What happens to a Rolex watch in a Chapter 7 Bankruptcy?

By Sean McDaniel on October 17, 2011 7:33 AM |

At our office, we've noticed that merely having to list some specific assets cause clients to occasionally worry.

People care about their stuff, it's only natural. We get it. However, we're more concerned about the bigger picture: Getting YOU out from under the suffocating debt that pushed you to seek help in the first place being our primary bullet point.

And helping you is what we do. So we'll tell you the truth.

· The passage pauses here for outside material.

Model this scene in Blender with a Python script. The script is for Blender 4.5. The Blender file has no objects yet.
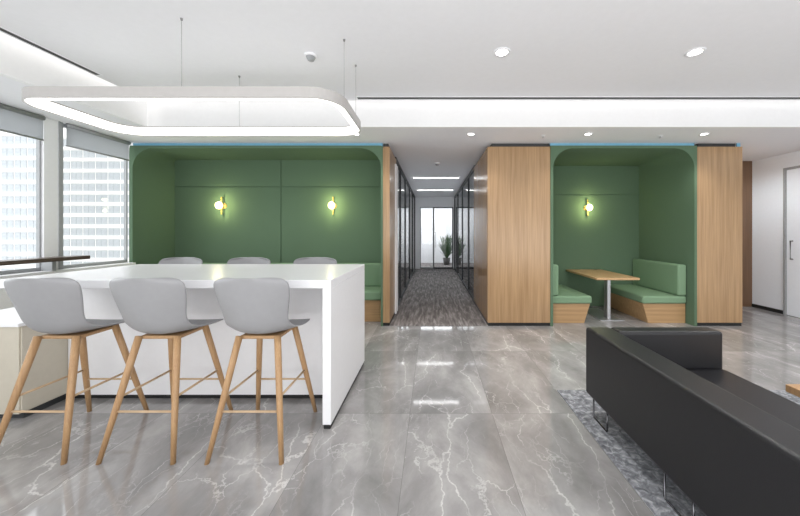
import bpy, bmesh, math, random
from mathutils import Vector, Matrix
random.seed(3)
scene = bpy.context.scene
C = scene.collection
PI = math.pi
scene.view_settings.view_transform = 'Standard'
scene.view_settings.exposure = 0.0

# ------------------------------------------------------------------ materials
def lin(c):
    out = []
    for v in c:
        v /= 255.0
        out.append(v/12.92 if v <= 0.04045 else ((v+0.055)/1.055)**2.4)
    return out
def nm(name):
    m = bpy.data.materials.new(name); m.use_nodes = True
    nt = m.node_tree
    return m, nt, nt.nodes['Principled BSDF']
def nd(nt, t, **kw):
    n = nt.nodes.new(t)
    for k, v in kw.items():
        if k.startswith('i_'): n.inputs[k[2:]].default_value = v
        else: setattr(n, k, v)
    return n
def ramp(nt, stops):
    r = nt.nodes.new('ShaderNodeValToRGB')
    e = r.color_ramp.elements
    while len(e) < len(stops): e.new(0.5)
    for el, (p, c) in zip(e, stops):
        el.position = p; el.color = (c[0], c[1], c[2], 1)
    return r
def coords(nt, scale=(1, 1, 1), rot=(0, 0, 0)):
    tc = nd(nt, 'ShaderNodeTexCoord'); mp = nd(nt, 'ShaderNodeMapping')
    mp.inputs['Scale'].default_value = scale; mp.inputs['Rotation'].default_value = rot
    nt.links.new(tc.outputs['Object'], mp.inputs['Vector'])
    return mp.outputs['Vector']
def plain(name, rgb, rough=0.5, metal=0.0, var=0.05, scale=25, bump=0.0, emis=0.0, ecol=None, spec=None):
    m, nt, b = nm(name)
    c = lin(rgb); v = coords(nt)
    n = nd(nt, 'ShaderNodeTexNoise', i_Scale=scale, i_Detail=4.0)
    nt.links.new(v, n.inputs['Vector'])
    r = ramp(nt, [(0.3, [x*(1-var) for x in c]), (0.7, [min(1, x*(1+var)) for x in c])])
    nt.links.new(n.outputs['Fac'], r.inputs['Fac']); nt.links.new(r.outputs['Color'], b.inputs['Base Color'])
    b.inputs['Roughness'].default_value = rough; b.inputs['Metallic'].default_value = metal
    if spec is not None: b.inputs['Specular IOR Level'].default_value = spec
    if bump:
        bp = nd(nt, 'ShaderNodeBump', i_Strength=bump, i_Distance=0.01)
        nt.links.new(n.outputs['Fac'], bp.inputs['Height']); nt.links.new(bp.outputs['Normal'], b.inputs['Normal'])
    if emis:
        e = lin(ecol or rgb)
        b.inputs['Emission Color'].default_value = (*e, 1); b.inputs['Emission Strength'].default_value = emis
    return m
def blindmat():
    m = plain('grey_blind_fabric', (182, 184, 186), 0.9, var=0.04, scale=90)
    nt = m.node_tree; out = nt.nodes['Material Output']; b = nt.nodes['Principled BSDF']
    tr = nd(nt, 'ShaderNodeBsdfTranslucent'); tr.inputs['Color'].default_value = (*lin((204, 206, 208)), 1)
    mx = nd(nt, 'ShaderNodeMixShader'); mx.inputs[0].default_value = 0.6
    nt.links.new(b.outputs[0], mx.inputs[1]); nt.links.new(tr.outputs[0], mx.inputs[2]); nt.links.new(mx.outputs[0], out.inputs['Surface'])
    return m
def wood(name, dark, light, grain='Z', rough=0.45, sc=1.0):
    m, nt, b = nm(name)
    s = {'X': (0.4, 12, 12), 'Y': (12, 0.4, 12), 'Z': (12, 12, 0.4)}[grain]
    v = coords(nt, [x*sc for x in s])
    n = nd(nt, 'ShaderNodeTexNoise', i_Scale=2.4, i_Detail=6.0, i_Distortion=0.35); nt.links.new(v, n.inputs['Vector'])
    s2 = {'X': (1.2, 90, 90), 'Y': (90, 1.2, 90), 'Z': (90, 90, 1.2)}[grain]
    v2 = coords(nt, [x*sc for x in s2])
    n2 = nd(nt, 'ShaderNodeTexNoise', i_Scale=2.0, i_Detail=3.0); nt.links.new(v2, n2.inputs['Vector'])
    mx = nd(nt, 'ShaderNodeMath', operation='MULTIPLY_ADD'); mx.inputs[1].default_value = 0.5
    nt.links.new(n2.outputs['Fac'], mx.inputs[0])
    m2 = nd(nt, 'ShaderNodeMath', operation='MULTIPLY'); m2.inputs[1].default_value = 0.5
    nt.links.new(n.outputs['Fac'], m2.inputs[0]); nt.links.new(m2.outputs[0], mx.inputs[2])
    r = ramp(nt, [(0.33, lin(dark)), (0.67, lin(light))])
    nt.links.new(mx.outputs[0], r.inputs['Fac']); nt.links.new(r.outputs['Color'], b.inputs['Base Color'])
    b.inputs['Roughness'].default_value = rough
    bp = nd(nt, 'ShaderNodeBump', i_Strength=0.08, i_Distance=0.003)
    nt.links.new(mx.outputs[0], bp.inputs['Height']); nt.links.new(bp.outputs['Normal'], b.inputs['Normal'])
    return m
def marble():
    m, nt, b = nm('grey_marble_tile'); L = nt.links
    def math_(op, a, bb=None, cc=None):
        n = nd(nt, 'ShaderNodeMath', operation=op)
        for i, x in enumerate((a, bb, cc)):
            if x is None: continue
            if isinstance(x, (int, float)): n.inputs[i].default_value = x
            else: L.new(x, n.inputs[i])
        return n.outputs[0]
    tc = nd(nt, 'ShaderNodeTexCoord'); sp = nd(nt, 'ShaderNodeSeparateXYZ'); L.new(tc.outputs['Object'], sp.inputs[0])
    TX, TY = 0.633, 1.25
    tx = math_('DIVIDE', math_('ADD', sp.outputs['X'], 0.17), TX)
    ty = math_('DIVIDE', math_('ADD', sp.outputs['Y'], -2.40), TY)
    ix = math_('FLOOR', tx); iy = math_('FLOOR', ty)
    fx = math_('ABSOLUTE', math_('SUBTRACT', math_('FRACT', tx), 0.5))
    fy = math_('ABSOLUTE', math_('SUBTRACT', math_('FRACT', ty), 0.5))
    gx = math_('GREATER_THAN', fx, 0.5-0.0014/TX); gy = math_('GREATER_THAN', fy, 0.5-0.0014/TY)
    grout = math_('MAXIMUM', gx, gy)
    cb = nd(nt, 'ShaderNodeCombineXYZ'); L.new(ix, cb.inputs[0]); L.new(iy, cb.inputs[1])
    wn = nd(nt, 'ShaderNodeTexWhiteNoise', noise_dimensions='3D'); L.new(cb.outputs[0], wn.inputs['Vector'])
    sc = nd(nt, 'ShaderNodeVectorMath', operation='SCALE'); sc.inputs['Scale'].default_value = 23.0; L.new(wn.outputs['Color'], sc.inputs[0])
    ad = nd(nt, 'ShaderNodeVectorMath', operation='ADD'); L.new(tc.outputs['Object'], ad.inputs[0]); L.new(sc.outputs[0], ad.inputs[1])
    P = ad.outputs[0]
    m0 = nd(nt, 'ShaderNodeMapping'); m0.inputs['Rotation'].default_value = (0, 0, 0.8); m0.inputs['Scale'].default_value = (1.0, 0.62, 1.0); L.new(P, m0.inputs['Vector'])
    Q = m0.outputs[0]
    cl = nd(nt, 'ShaderNodeTexNoise', i_Scale=2.2, i_Detail=10.0, i_Roughness=0.64, i_Distortion=0.4); L.new(Q, cl.inputs['Vector'])
    base = ramp(nt, [(0.28, lin((122, 121, 120))), (0.5, lin((149, 147, 146))), (0.73, lin((181, 179, 177)))])
    L.new(cl.outputs['Fac'], base.inputs['Fac'])
    # crisp branching cracks: stretched voronoi edges broken up by fractal distortion
    mp = nd(nt, 'ShaderNodeMapping'); mp.inputs['Rotation'].default_value = (0, 0, 0.85); mp.inputs['Scale'].default_value = (1.0, 0.40, 1.0); L.new(P, mp.inputs['Vector'])
    dn = nd(nt, 'ShaderNodeTexNoise', i_Scale=2.6, i_Detail=10.0, i_Roughness=0.60); L.new(P, dn.inputs['Vector'])
    ds = nd(nt, 'ShaderNodeVectorMath', operation='SCALE'); ds.inputs['Scale'].default_value = 0.25; L.new(dn.outputs['Color'], ds.inputs[0])
    P2 = nd(nt, 'ShaderNodeVectorMath', operation='ADD'); L.new(mp.outputs[0], P2.inputs[0]); L.new(ds.outputs[0], P2.inputs[1])
    def crack(scale, wdt, lo, hi, mscale):
        v = nd(nt, 'ShaderNodeTexVoronoi', feature='DISTANCE_TO_EDGE', i_Scale=scale); L.new(P2.outputs[0], v.inputs['Vector'])
        r = ramp(nt, [(0.0, (1, 1, 1)), (wdt*0.35, (0.75, 0.75, 0.75)), (wdt, (0, 0, 0))]); L.new(v.outputs['Distance'], r.inputs['Fac'])
        mn = nd(nt, 'ShaderNodeTexNoise', i_Scale=mscale, i_Detail=3.0); L.new(P, mn.inputs['Vector'])
        mr = ramp(nt, [(lo, (0, 0, 0)), (hi, (1, 1, 1))]); L.new(mn.outputs['Fac'], mr.inputs['Fac'])
        return math_('MULTIPLY', r.outputs['Color'], mr.outputs['Color'])
    v1 = crack(1.7, 0.010, 0.41, 0.60, 1.7); v2 = crack(3.9, 0.012, 0.43, 0.64, 2.6); v3 = crack(8.5, 0.022, 0.46, 0.68, 3.5)
    v4 = crack(1.7, 0.11, 0.41, 0.65, 1.7)
    vv = math_('MAXIMUM', math_('MAXIMUM', math_('MULTIPLY', v1, 0.64), math_('MULTIPLY', v2, 0.43)), math_('MAXIMUM', math_('MULTIPLY', v3, 0.26), math_('MULTIPLY', v4, 0.18)))
    mx = nd(nt, 'ShaderNodeMix', data_type='RGBA'); L.new(vv, mx.inputs[0]); L.new(base.outputs['Color'], mx.inputs[6]); mx.inputs[7].default_value = (*lin((238, 236, 234)), 1)
    gm = nd(nt, 'ShaderNodeMix', data_type='RGBA'); L.new(math_('MULTIPLY', grout, 0.6), gm.inputs[0]); L.new(mx.outputs[2], gm.inputs[6]); gm.inputs[7].default_value = (*lin((94, 93, 92)), 1)
    L.new(gm.outputs[2], b.inputs['Base Color'])
    b.inputs['Roughness'].default_value = 0.06
    b.inputs['Specular IOR Level'].default_value = 0.75
    return m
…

In these instances we have to be firm about what will happen to a high value asset, like a Rolex watch, and why it's not worth jumping back into the arms of your creditors trying to keep it. Or worse, trying to hide it from the Trustee.

Joseph put it like this:


"But what about my Rolex in my Chapter 7 Bankruptcy?"

Well, what about it?

Bankruptcy is no fun, none. And people who file bankruptcy should look at it the same way they look at a root canal; they should know it's no fun, especially compared to the pre-2005 Chapter 7 Bankruptcy process. And they have to play by all the rules, or risk their discharge or jail time.

Okay, lecture over. So what happens to the Rolex Watch in a Chapter 7 in Phoenix, Arizona, or anywhere in Arizona?

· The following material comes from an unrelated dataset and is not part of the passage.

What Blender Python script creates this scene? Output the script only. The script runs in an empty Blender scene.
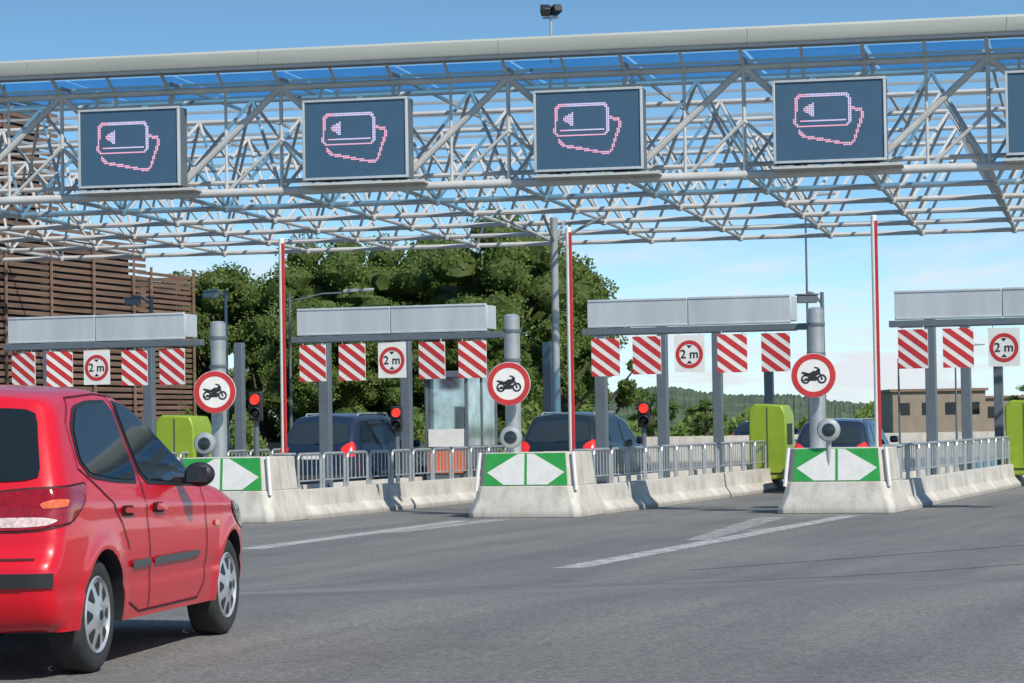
import bpy, bmesh, math, random
import numpy as np
from mathutils import Vector, Matrix
from mathutils.bvhtree import BVHTree
random.seed(4); rng=np.random.default_rng(7)
SC=bpy.context.scene
COL=SC.collection
YAW=math.radians(17.5); cA,kA=math.cos(YAW),math.sin(YAW)
def C(X,D): return (cA*X-kA*D, kA*X+cA*D)      # heading frame -> site frame
def gz(D):
    p=min(1,max(0,(D-18.5)/12)); return 0.43*(1-(3*p*p-2*p**3))
# ------------------------------------------------------------------ materials
def mat(name,col,rough=.6,metal=0,var=0,vs=3,bump=0,bs=40,coat=0,emit=None,es=1,spec=None,col2=None,stretch=None):
    m=bpy.data.materials.new(name); m.use_nodes=True; nt=m.node_tree; N=nt.nodes; L=nt.links
    b=N['Principled BSDF']; b.inputs['Base Color'].default_value=(*col,1); b.inputs['Roughness'].default_value=rough
    b.inputs['Metallic'].default_value=metal; b.inputs['Coat Weight'].default_value=coat; b.inputs['Coat Roughness'].default_value=.04
    if spec is not None: b.inputs['Specular IOR Level'].default_value=spec
    if emit: b.inputs['Emission Color'].default_value=(*emit,1); b.inputs['Emission Strength'].default_value=es
    tc=N.new('ShaderNodeTexCoord')
    src=tc.outputs['Object']
    if stretch:
        mp=N.new('ShaderNodeMapping'); mp.inputs['Scale'].default_value=stretch; L.new(src,mp.inputs[0]); src=mp.outputs[0]
    if var:
        n=N.new('ShaderNodeTexNoise'); n.inputs['Scale'].default_value=vs; n.inputs['Detail'].default_value=6; n.inputs['Roughness'].default_value=.65
        L.new(src,n.inputs['Vector'])
        r=N.new('ShaderNodeValToRGB'); r.color_ramp.elements[0].position=.3; r.color_ramp.elements[1].position=.7
        c2=col2 if col2 else tuple(min(1,x*(1+var)) for x in col)
        r.color_ramp.elements[0].color=(*[x*(1-var) for x in col],1); r.color_ramp.elements[1].color=(*c2,1)
        L.new(n.outputs[0],r.inputs[0]); L.new(r.outputs[0],b.inputs['Base Color'])
    if bump:
        n=N.new('ShaderNodeTexNoise'); n.inputs['Scale'].default_value=bs; n.inputs['Detail'].default_value=4
        L.new(src,n.inputs['Vector'])
        bp=N.new('ShaderNodeBump'); bp.inputs['Strength'].default_value=bump; bp.inputs['Distance'].default_value=.02
        L.new(n.outputs[0],bp.inputs['Height']); L.new(bp.outputs[0],b.inputs['Normal'])
    return m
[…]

First, the exemption won't cover it; your exemption for a watch is about a hundred dollars, and that'll work fine for a used Timex, but a Rolex, even used, and even not ticking, is probably worth five grand or so.

The exact number is always in flux, because we're in a depression, and because Invicta makes a watch that's essentially identical to a Rolex for about a hundred bucks (it's also water resistant to the same depth as most Rolexes, and they come in automatic, which is what they call a watch that winds itself when your wrist moves)(and no, I don't get a commission on Invicta watches, but I sure like mine!).

That said, it depends. Some people sell their watch (which, at $5,000 or so, won't be exempt) to buy six months of food, fuel and provisions, which are exempt under the statute in Arizona (and by the way, if anybody can tell me exactly what "provisions" are, I'll be very grateful).

They need to list the sale on their statement of affairs, and be prepared to show the bankruptcy trustee exactly where they spent the money. If they sold the Rolex to a family member, or anybody else, for that matter, they must also be prepared to demonstrate that the sale price was more-or-less fair market value (DO NOT sell the Rolex, or the Corvette, or the $30,000 diamond ring, to a relative for a dollar. It's a clear fraudulent transfer, and it will bite everybody involved in the rear)(and DON'T GIVE the Rolex, Corvette, or the $30,000 diamond ring to a relative or anybody else for Christmas; ditto).

Anybody who does any pre-bankruptcy planning must remember the adage, "Pigs get fat, and hogs get slaughtered", which is most of the guidence provided by the caselaw on pre-bankruptcy planning. Both Judge Haines and Judge Curley have written instructive cases on the topic, and I'll post them when I get a Round Tuit (as opposed to a Square Tuit).

On the other hand, if a debtor files and lists the Rolex (and God Forbid they fail to list it, because they're risking their discharge and a jail sentence, and it ain't worth it, because they can just go to Amazon and get their Invicta!), the trustee will politely ask if the debtor wants to buy it back from the estate, or if he just wants it sold to pay administrative costs and creditors.

Some debtors become indignant at this suggestion, saying "But if they know you're broke, how can they request that?"

Well, it's not a request. A Chapter 7 provides an honest debtor with a fresh start, but nobody ever said it had to be a comfortable process (see "root canal", above).

And in general, if a debtor is attempting to discharge five million in debt relating to real estate (a not uncommon Arizona bankruptcy debtor) he probably ought to balance the inconvenience against the prospect of trying to pay the five million; and figure that if the Rolex goes into the estate, it's about the size of a tip. Paid by Jack Benny (this is an old person joke; if you have trouble with it, just move on along; nothing to see here).

Some debtors have pawned their Rolex; they need to list the pawn shop as a secured creditor, and if the amount owed the pawn shop is more than the trustee believes he can get from a sale of the rolex, the trustee might not object to the abandonment of the watch.

Of course, even if it's abandoned from the bankruptcy estate, so that the trustee has no further claim to it, the debtor is going to have to find money to pay the pawn shop to redeem the watch.